As questões regionais tradicionalmente colocavam em permanentes confrontos árabes e judeus esfriaram e, presentemente, a linha de clivagem passa pelo interior do Islão.  O conflito sírio, a tragédia iemenita e mais recentemente a ‘questão libanesa’ (um epifenómeno da refrega irano-árabe) são causas remotas que influenciam a ‘dança sucessória’ da casa de Saud.
 
A ‘depuração’ de uma interminável e parasitária ‘família real saudita’ (que envolverá mais de 10 000 membros) não está divorciada de um projetado (e não revelado) esforço de guerra condicionado por opções regionais (liderança).
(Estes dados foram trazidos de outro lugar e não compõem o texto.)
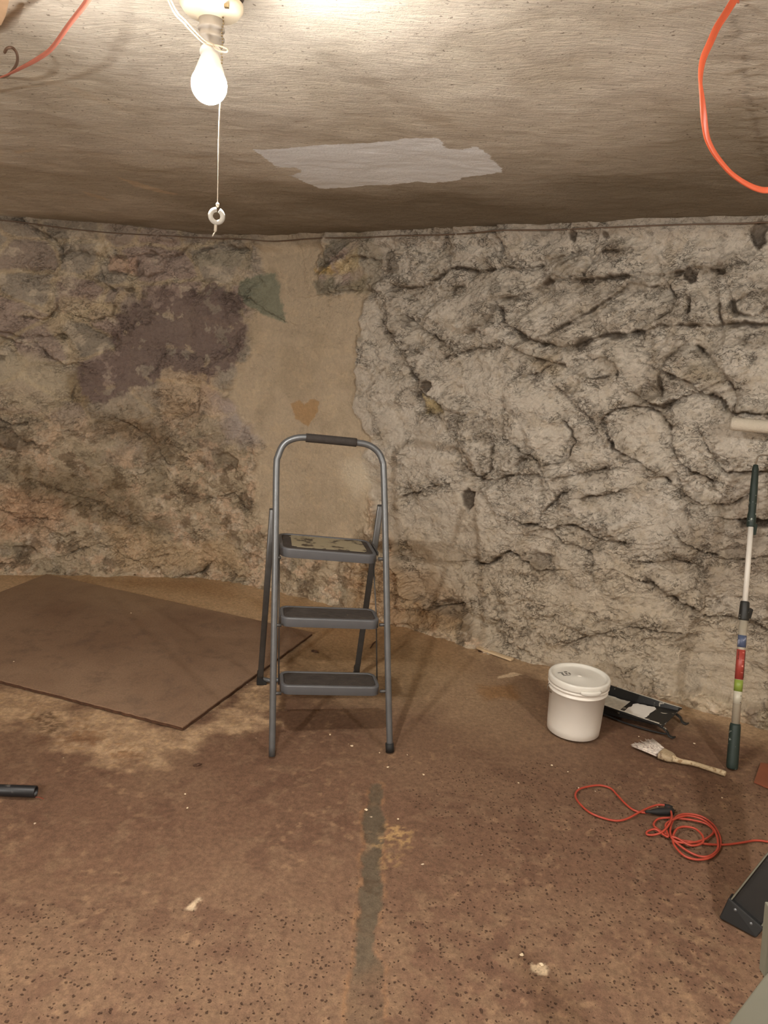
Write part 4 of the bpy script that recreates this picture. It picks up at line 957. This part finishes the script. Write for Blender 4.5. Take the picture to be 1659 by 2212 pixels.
lump('fallen_stone', at(531, 1257, 0), (0.034, 0.018, 0.010), stone_m, 'flat pale stone chip at the wall foot, left of the ladder', 'stone', 6)
lump('fallen_stone', at(426, 1231, 0), (0.05, 0.03, 0.022), mat('grey_green_stone', (116, 112, 92), 0.9, vary=0.2, bump=0.004, bscale=60), 'grey-green stone lying against the wall foot', 'stone', 8)
lump('fallen_stone', at(851, 1334, 0), (0.014, 0.012, 0.009), stone_m, 'round pale pebble just right of the ladder rail near the wall', 'stone', 9)
lump('fallen_stone', at(292, 1242, 0), (0.010, 0.008, 0.006), mat('brown_pebble', (120, 92, 66), 0.9), 'tiny brown pebble on dusty floor behind the board', 'stone', 10)
lump('fallen_stone', at(178, 1232, 0), (0.022, 0.014, 0.010), stone_m, 'small stone at the wall foot above the left part of the board', 'stone', 11)
lump('fallen_stone', at(672, 1290, 0), (0.008, 0.008, 0.007), stone_m, 'little white pebble under the top step by the wall foot', 'stone', 12)

# stick by the wall
a0, a1_ = at(1036, 1398, 0.0), at(1110, 1424, 0.0)
dr = (a1_ - a0); ln = dr.length; an = math.atan2(dr.y, dr.x)
o = MB().box((0, 0, 0), (ln, 0.026, 0.010)).build('wood_stick', mat('pale_wood', (214, 190, 154), 0.7, vary=0.12, vscale=14), bevel=0.001)
o.location = (a0 + a1_) / 2 + Vector((-0.014, -0.032, 0.010)); o.rotation_euler = (0, 0, an); tag(o, 'short pale wooden stirring stick on the floor near the wall', 'stick')
a0, a1_ = at(1150, 1426, 0.0), at(1188, 1436, 0.0); dr = a1_ - a0
o = MB().box((0, 0, 0), (dr.length + 0.04, 0.010, 0.008)).build('wood_stick', mat('grey_wood', (170, 146, 114), 0.8, vary=0.15)); o.location = (a0 + a1_) / 2 + Vector((0, 0, 0.004)); o.rotation_euler = (0, 0, math.atan2(dr.y, dr.x)); tag(o, 'thin weathered wood strip on the floor behind the bucket', 'stick')
lump('debris_scrap', at(1040, 1407, 0), (0.016, 0.010, 0.004), wood_d, 'dark flat flake beside the pale wooden stick', 'debris', 21)

# ================================================================== BUCKET
bp_ = (at(1173, 1574, 0.0) + at(1301, 1577, 0.0)) / 2
bw = mat('bucket_plastic', (232, 226, 216), 0.35, spec=0.5, vary=0.02); bc = Vector((bp_.x, bp_.y, 0))
buck = thing('bucket', 'white plastic bucket with a closed lid standing on the floor by the paint tray', 'bucket', bc, 0.3)
buck.scale = (0.985, 0.985, 1.09)
R0, R1, BH = 0.110, 0.120, 0.222
MB().lathe([(0.0, 0.004), (R0 - 0.006, 0.004), (R0 - 0.004, 0), (R0, 0.003), (R0 + 0.002, 0.03), (R1 - 0.003, 0.170), (R1 + 0.003, 0.172), (R1 + 0.005, 0.175), (R1 + 0.003, 0.178), (R1 - 0.001, 0.180), (R1 - 0.001, 0.189), (R1 + 0.006, 0.191), (R1 + 0.008, 0.194), (R1 + 0.006, 0.197), (R1, 0.199), (R1, 0.218), (R1 - 0.005, 0.218)], 72, caps=(False, True)).build('pail', bw, buck)
lidm = mat('lid_plastic', (226, 222, 212), 0.32, vary=0.02)
lid = MB(); prof = [(R1 + 0.0015, 0.201), (R1 + 0.008, 0.203), (R1 + 0.009, 0.208), (R1 + 0.009, 0.224), (R1 + 0.006, 0.229), (R1 + 0.001, 0.230), (R1 - 0.004, 0.228), (R1 - 0.007, 0.221), (R1 - 0.02, 0.220), (0.02, 0.222), (0.010, 0.225), (0.0005, 0.225)]
lid.lathe(prof, 72, caps=(False, True)); lo_ = lid.build('lid', lidm, buck)
tab = MB(); 
vs = []; nk = 14
for k in range(nk):
    a_ = math.radians(-118 + 40 * k / (nk - 1)) ; dz = 0.008 * abs(math.sin(PI * k / (nk - 1))) ** 0.4
    for r_, z_ in ((R1 + 0.008, 0.214), (R1 + 0.0135, 0.212), (R1 + 0.0145, 0.206 - dz), (R1 + 0.011, 0.203 - dz)): vs.append(Vector((r_ * math.cos(a_), r_ * math.sin(a_), z_)))
fs = [(i * 4 + k, i * 4 + (k + 1) % 4, (i + 1) * 4 + (k + 1) % 4, (i + 1) * 4 + k) for i in range(nk - 1) for k in range(4)] + [(3, 2, 1, 0), tuple((nk - 1) * 4 + k for k in range(4))]
tab.add(vs, fs).build('pull_tab', lidm, lo_)
wire_m = mat('bail_wire', (120, 110, 98), 0.4, 0.8)
bh = cr([(-R1 - 0.003, 0.0, 0.185), (-R1 - 0.010, -0.012, 0.17), (-R1 - 0.012, -0.018, 0.145), (-R1 - 0.004, -0.028, 0.14), (-R1 + 0.004, -0.04, 0.15)], 5)
bh = cr([(-R1 * 0.96, 0.03, 0.192), (-R1 - 0.012, 0.025, 0.183), (-R1 - 0.012, 0.020, 0.168), (-R1 + 0.002, 0.012, 0.158)], 5)
MB().tube(bh, 0.0016, 8).build('handle', wire_m, buck)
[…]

Visto por este prisma as turbulências sucessórias que ocorrem em Riad não passam de preparativos para a guerra.
 
O dito ‘Ocidente’ não deverá alienar-se destas circunstâncias e terá de fazer uma leitura internacional em conformidade com uma postura civilizacional que privilegie a paz e controle os apetites económicos. Esta clarividência está cada vez mais ausente no concerto das nações.
 
Há muito que as questões internas do reino saudita têm reflexos diretos em todo o Médio Oriente e repercussões mundiais. Não vamos falar dos problemas da génese do terrorismo que sofreram um solavanco desde o 11 de Setembro, continuam a inquinar o Mundo e consomem abundantes esforços políticos, bélicos e de segurança no panorama político internacional. Todavia, as ‘turbulências sucessórias em Riad’ são mais um indicador de que a Paz está ameaçada e que algo de novo está na calha.
 
Interessará destrinçar as subterrâneas cumplicidades que passam pela UE, EUA. A Rússia, um outro parceiro destes instáveis equilíbrios regionais, mantem-se fora das luzes da ribalta, mas acabará por envolver-se.

A miscelânea do negócio do petróleo com o das armas pode ser um muito mau prenúncio para a Humanidade. Não é um problema a circunscrever à 'Casa de Saud'.